Por seu turno, a EBA (European Banking Authority) terá o poder de supervisão para stablecoins que tenham mais de 10 milhões de utilizadores ou uma reserva de ativos com um valor maior do que 5 mil milhões de euros. O BCE terá a possibilidade de veto de qualquer stablecoin que considere prejudicial. 

Segundo, a ESMA terá a capacidade de criar uma lista negra de empresas que falhem em cumprir com as obrigações previstas. Para além do não cumprimento, poderão também estar incluídas empresas que não estejam registadas no país de atividade, cujos membros da direção sejam suspeitos ou que se comprove um esforço ativo de operar fora das estruturas legais.

Urtasun chama à ESMA o novo “xerife de criptos” na União Europeia e esclarece que esta terá que manter um registo de CASP de países terceiros a funcionar sem autorização.
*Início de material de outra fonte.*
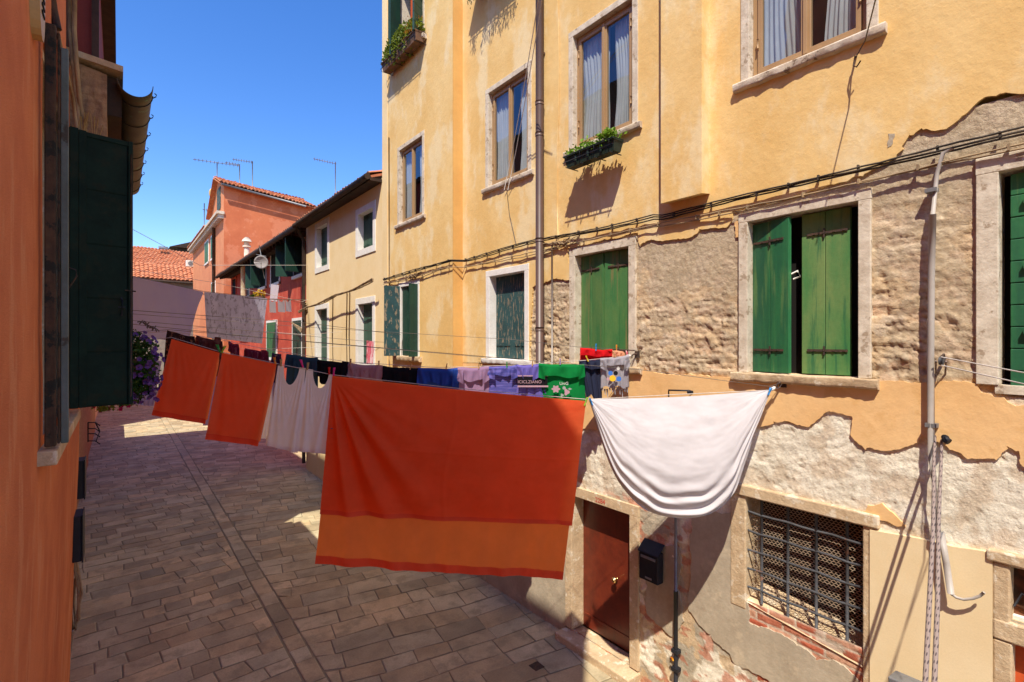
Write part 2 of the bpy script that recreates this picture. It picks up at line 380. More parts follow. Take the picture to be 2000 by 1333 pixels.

Juntamente com as autoridades nacionais, terá poderes alargados de atuação junto destas entidades listadas, inclusive a possibilidade de encerrar o seu site online. 

Terceiro, as CASP terão que explicitar que tipo de tecnologia blockchain utilizam e a quantidade de energia gasta na criação do criptoativo, informando sobre o seu impacto ambiental. 

Quanto a este ponto, MacManus não deixa de notar, contudo, que o acordo é mais fraco que a sua posição de banir os criptoativos com maior impacto ambiental, ou até mesmo do que em relação à posição acordada no Parlamento Europeu.

NFT e DeFi ficam de fora do acordo, Lagarde apela a um MiCA II

Por fim, o jornal Politico sublinha que o acordo final excluiu produtos e serviços que, entretanto, surgiram no universo cripto desde que o MiCA foi proposto pela Comissão em setembro de 2020.

Por um lado, os chamados NFT (Non-tangible tokens) não foram abrangidos pela legislação, a não ser em situações em que os emissores criem uma coleção de ativos para compra. Nos dias anteriores ao fecho das negociações, esta era das principais preocupações do lóbi cripto. 

Por outro, não existe nenhuma referência a projetos de criptoativos que providenciem serviços financeiros, como por exemplo, empréstimos. Este tipo de plataformas ou aplicações são designados num termo lato de DeFi (decentralised finance) e são cada vez mais comuns. A outra grande preocupação do setor era a restrição deste tipo de atividades. 

Numa audição perante o Parlamento Europeu a 20 de junho, a presidente do BCE, Christine Lagarde, defendeu que a crescente tendência de empréstimos com criptoativos pedia também uma regulamentação, um possível MiCA II.